As with most university campus radio stations, CKLN is not owned by Ryerson University. However, most of its funding does come from students of the university. Each full-time student contributes $10 a year, which sums to approximately $240,000 annually.

Problems first emerged in 2009 when the station faced problems with in-fighting, which lead to the building manager locking out staff and volunteers for seven months. During that time the radio station aired previously played content. In July 2009, many complaints surfaced regarding the governance structure, operations and programming of the station. Since then, the CRTC has been in the process of generating several formal discussions with the radio station, demonstrating their concern with their operational structure.

The Globe and Mail reported on Jan. 28 that Konrad von Finckenstein, CRTC chairman, released a news release stating that the radio station had been given many warnings and opportunities to remedy the difficulties the organization was facing. Andrew Lehrer, a member of the station’s board of directors, said the station is working towards remedying their problems.

Labiba Haque

University of Alberta suspends fraternity

The University of Alberta’s administration has suspended the Delta Kappa Epsilon fraternity chapter for five years after allegations were made regarding the fraternity’s hazing practices.

The suspension will prohibit the fraternity from using University property, liquor licenses and insignia.
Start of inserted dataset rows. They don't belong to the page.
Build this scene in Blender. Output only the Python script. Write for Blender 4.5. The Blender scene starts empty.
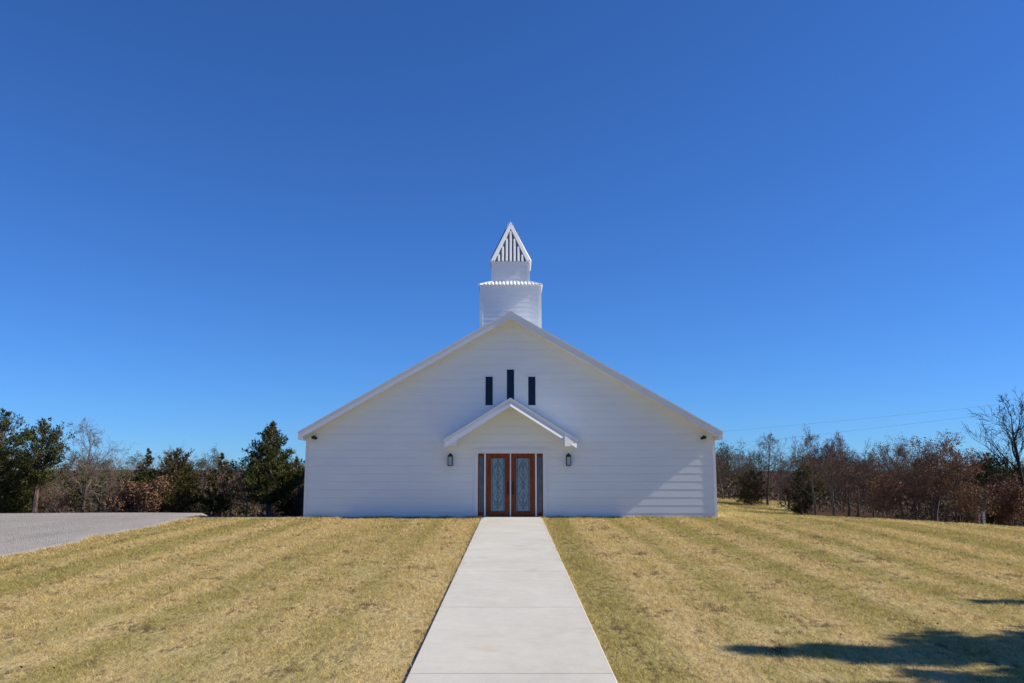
import bpy, math, random
import numpy as np
from mathutils import Vector, Matrix, Quaternion
R = math.radians
scene = bpy.context.scene
COL = scene.collection

# ------------------------------------------------------------------ helpers
class MB:
    """collects polygons; build() links them as ONE mesh object"""
    def __init__(s): s.v = []; s.f = []; s.m = []
    def quad(s, *p, m=0):
        b = len(s.v); s.v.extend([tuple(q) for q in p]); s.f.append(tuple(range(b, b + len(p)))); s.m.append(m)
    def box(s, x0, x1, y0, y1, z0, z1, m=0):
        b = len(s.v)
        s.v += [(x0,y0,z0),(x1,y0,z0),(x1,y1,z0),(x0,y1,z0),(x0,y0,z1),(x1,y0,z1),(x1,y1,z1),(x0,y1,z1)]
        for f in ((0,3,2,1),(4,5,6,7),(0,1,5,4),(1,2,6,5),(2,3,7,6),(3,0,4,7)):
            s.f.append(tuple(b + i for i in f)); s.m.append(m)
    def prism(s, pts, y0, y1, m=0):
        """polygon in XZ extruded along Y"""
        b = len(s.v); n = len(pts)
        s.v += [(x, y0, z) for x, z in pts] + [(x, y1, z) for x, z in pts]
        s.f.append(tuple(range(b, b + n))); s.m.append(m)
        s.f.append(tuple(range(b + 2*n - 1, b + n - 1, -1))); s.m.append(m)
        for i in range(n):
            j = (i + 1) % n
            s.f.append((b+i, b+n+i, b+n+j, b+j)); s.m.append(m)
    def tube(s, pts, rad, n=4, m=0, cap=True):
        pts = [Vector(p) for p in pts]
        if not hasattr(rad, '__len__'): rad = [rad] * len(pts)
        b = len(s.v)
        for i, p in enumerate(pts):
            d = (pts[min(i+1, len(pts)-1)] - pts[max(i-1, 0)])
            d = d.normalized() if d.length > 1e-9 else Vector((0,0,1))
            a = d.cross(Vector((0.31, 0.95, 0.05)) if abs(d.y) < .9 else Vector((1,0,0))).normalized(); c = d.cross(a)
            for k in range(n):
                t = 2*math.pi*k/n
                s.v.append(tuple(p + (a*math.cos(t) + c*math.sin(t)) * rad[i]))
        for i in range(len(pts)-1):
            for k in range(n):
                k2 = (k+1) % n
                s.f.append((b+i*n+k, b+i*n+k2, b+(i+1)*n+k2, b+(i+1)*n+k)); s.m.append(m)
        if cap:
            s.f.append(tuple(b + k for k in range(n-1, -1, -1))); s.m.append(m)
            e = b + (len(pts)-1)*n
            s.f.append(tuple(e + k for k in range(n))); s.m.append(m)
    def build(s, name, mats, parent=None, loc=(0,0,0), smooth=False):
        me = bpy.data.meshes.new(name); me.from_pydata(s.v, [], s.f)
        if not isinstance(mats, (list, tuple)): mats = [mats]
        for m in mats: me.materials.append(m)
        if len(mats) > 1: me.polygons.foreach_set('material_index', s.m)
        if smooth: me.polygons.foreach_set('use_smooth', [True]*len(me.polygons))
        me.update()
        o = bpy.data.objects.new(name, me); COL.objects.link(o); o.location = loc
        if parent is not None: o.parent = parent
        return o

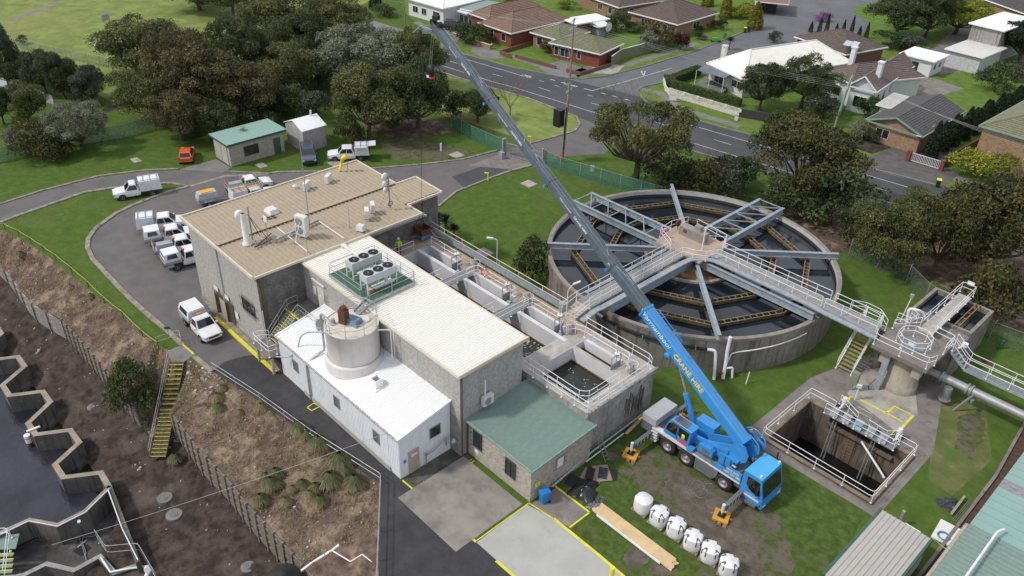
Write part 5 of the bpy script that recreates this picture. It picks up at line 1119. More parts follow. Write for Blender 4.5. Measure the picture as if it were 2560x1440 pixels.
railing([(PX0 - .3,PY1+.25,.26),(-17.6,PY1+.25,.26)],'white railing at the back left corner of the open pit',gap=2.0)
# machinery above the pit
mc=thing('pit_screens',(-15,55.0,0),'cluster of grey screen frames, hatches and pipes on the back edge of the pit','machinery')
MB().box(-17.9,PY1 - .9,.5,-12.2,PY1+.1,.58).build('grating',GRATE,mc)
for i,x in enumerate((-17.2,-16.2,-15.2,-14.2,-13.2)):
    MB().hexa([(x - .32,PY1 - .85,.62),(x+.32,PY1 - .85,.62),(x+.32,PY1 - .35,.62),(x - .32,PY1 - .35,.62)],[(x - .32,PY1 - .45,1.25),(x+.32,PY1 - .45,1.25),(x+.32,PY1 - .3,1.25),(x - .32,PY1 - .3,1.25)]).build('screen_hatch',STEEL if i != 2 else mat('screen_blue',(.30,.40,.45),.5),mc)
    MB().box(x - .3,PY1+.1,.2,x+.3,PY1+.8,.42).build('motor_cover',FANB if i % 2 else PITC,mc)
for x,y in ((-17.4,PY1+1.5),(-12.7,PY1+1.3)):
    MB().cyl((x,y,.1),.2,.7,10).build('actuator',UNITW,mc); MB().cyl((x,y,.8),.26,.3,10,.18).build('actuator_head',UNITW,mc); MB().tube(fillet([(x,y,.5),(x+.1,y - .8,.6),(x,y - 1.4,.4)],.2),.09,8).build('pipe_run',WHITEP,mc)
m=MB().box(-17.9,PY1+.15,.02,-17.3,PY1+2.1,.06); m.box(-13.2,PY1+.1,.02,-12.4,PY1+2.0,.06); m.build('slotted_cover',FANB,mc)
MB().box(-17.2,PY1+.15,.03,-13.3,PY1+1.9,.08).build('cover_plate',PITC,mc)
railing([(-17.9,PY1 - .9,.58),(-15.4,PY1 - .9,.58),(-12.2,PY1 - .9,.58),(-12.2,PY1+.1,.58)],'white railing in front of the pit screen hatches',gap=.95,h=1.0)
railing([(-17.8,PY1+1.7,.08),(-15.8,PY1+.6,.08)],'white rail slanting across the slotted cover at the pit',gap=1.2,h=.95); railing([(-16.2,PY1+1.3,.08),(-14.9,PY1+1.3,.08),(-14.9,PY1+.4,.08)],'grey rail behind the blue screen hatch at the pit',GALV,gap=1.0,h=.95)
railing([(-14.9,PY1+.5,.08),(-13.3,PY1+.3,.08),(-12.9,PY1+.9,.08)],'white rail at the right end of the pit screens',gap=1.0,h=.95)
sign('blue and white safety notice on the pit railing',(-15.1,PY1 - .93,1.35),(0,-1,0),.55,.4,mt=mat('sign_pale_blue',(.35,.5,.62),.5))
t=thing('control_box',P(2128,975,0),'pale green control cabinet on a post behind the pit','cabinet'); q=t.location; MB().box(q.x - .25,q.y - .2,.7,q.x+.3,q.y+.2,1.9).build('box',mat('cabinet_green',(.20,.25,.18),.5),t); MB().tube([q,q+Zp*.7],.07).build('post',STEEL,t)
t=thing('pit_lamp',P(2137,1000,0),'white flood lamp on a short stand behind the pit','lamp'); q=t.location; MB().tube([q,q+Zp*1.3],.05).build('post',WHITEP,t); MB().cbox(q.x,q.y,1.3,.4,.2,.3,.5).build('lamp_head',UNITW,t)
tag(MB().tube([P(x,y,.03) for x,y in ((2192,945),(2178,958),(2170,966),(2172,974),(2182,975),(2188,968),(2192,955),(2196,948))],.025,5).build('black_hose',BLACK),'loop of black hose lying beside the round column','hose')
# ---- river weir
WR=mat('weir_concrete',(.135,.125,.115),.92,.2,.8,col2=(.085,.082,.08),c2scale=.4,streak=(.05,.048,.046),grime=(.22,.19,.15),gscale=1.6,gpos=(.6,.75),detail=9)
WTOP=mat('weir_top',(.30,.255,.205),.92,.15,1.2,col2=(.42,.24,.045),c2pos=(.63,.70),c2scale=.8,grime=(.18,.155,.13),gscale=2.5,wrld=True)
wr=thing('zigzag_weir',(-62,8,-6),'zigzag concrete weir wall with lichened top at the river edge','weir')
z=-4.0; pts=[(-88.0,9.35),(-86,9.35),(-84.2,7.05),(-82.4,7.05),(-81.0,9.35),(-79.1,9.35),(-77.5,7.05),(-75.6,7.05),(-74.3,9.35),(-72.4,9.35),(-70.9,7.05),(-69.0,7.05),(-67.7,9.35),(-65.8,9.35),(-64.25,7.08),(-62.4,7.08),(-61.1,9.35),(-59.1,9.35),(-57.85,7.05),(-56.0,7.05),(-54.6,9.35),(-52.75,9.25)]
wp=[Vector((x,y,0)) for x,y in pts]
def wallrun(root,q,t_,z0,z1,mt,nm,tmt=None):
    for i in range(len(q)- 1):
        a,b=q[i],q[i+1]; d=(b - a).normalized(); e=d*(t_*.42)
        m=MB(); h=(z1 - z0); c=Zp*(z0+h/2); m.beam(a - e*(i>0)+c,b+e*(i<len(q)- 2)+c,t_ - .004*(i % 2),h - .002*(i % 2)); m.build(nm,mt,root)
        if tmt: MB().beam(a - e+Zp*(z1+.016),b+e+Zp*(z1+.016),t_+.05,.03+.004*(i % 2)).build('coping',tmt,root)
wallrun(wr,wp,.38,-6.6,z,WR,'weir_wall',WTOP)
pool=thing('fish_pool_wall',(-52,6,-6),'dark stained concrete bay walls at the end of the weir','wall')
q=[P(273,1218,z),P(213,1278,z),P(143,1313,z),P(72,1300,z),P(0,1333,z),P(-90,1372,z)]; wallrun(pool,[Vector((a.x,a.y,0)) for a in q],.3,-6.6,z,WR,'bay_wall',WTOP)
q=[P(275,1218,z),P(345,1405,z)]; wallrun(pool,[Vector((a.x,a.y,0)) for a in q],.32,-6.6,z,WR,'bay_wall')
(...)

Also, Delta Kappa Epsilon won’t be allowed to participate in University governance or other University activities.

The suspension comes after months of investigating allegations that were raised in Oct. 2010, when the University of Alberta found videos of the fraternity’s hazing rituals on the Internet.

Pledges were shown being closed into plywood boxes, deprived of sleep and being forced to eat their own vomit over the fraternity’s four-day initiation process.

In December 2010, after learning about these allegations, Delta Kappa Epsilon International provisionally suspended the university’s chapter for three years. A local alumni council was formed to help the fraternity change its initiation practices.

The Gateway, University of Alberta’s campus newspaper, reported that on Jan. 27, the fraternity apologized to the university community on their website.

“We agree that hazing has no place at the University of Alberta or in fraternity life, and we, the Delta Phi chapter of Delta Kappa Epsilon, apologize to the international fraternity, the University of Alberta, the university community and the other fraternities at the university,” the fraternity posted.

Although Delta Kappa Epsilon will continue to exist, it will no longer be affiliated with the University of Alberta. The fraternity can apply for the suspension to be lifted after three years, pending good behavior.

Katherine Fernandez-Blance

Dalhousie faces financial questions

Dalhousie University will be impacted significantly by a new provincial university funding plan.

Last year, Dalhousie received a total of $190.2 million from the government for its operating budget. In the 2011-12 academic year Dalhousie will be facing a four per cent decrease in grant funding. This translates to a loss of approximately $14 million.

Marilyn More, minister of Labour and Advanced Education, said Nova Scotia plans on capping tuition increases for undergraduate students at three per cent. More said the goal of this measure is to make the university more affordable and accessible for students.

More informed the Council of Nova Scotia University Presidents in Halifax on Feb. 1 about these changes. According to More, most universities in Canada are raising tuition by approximately four per cent each year, adding that universities in Nova Scotia will have to absorb their own inflation costs and wage increases.

The O’Neill report, which was presented to the provincial government last fall, criticized Nova Scotia’s student assistance program for being one of worst student assistance programs in Canada. More said she is committed to improving this program, as well as maintaining the Student Bursary Program at $29 million per year. This year, the bursary is worth $1,283 for students.

Since 2008, the Memorandum of Understanding between Nova Scotia and its universities ensured that tuition for all students was frozen. However, this agreement is set to expire on Mar. 31.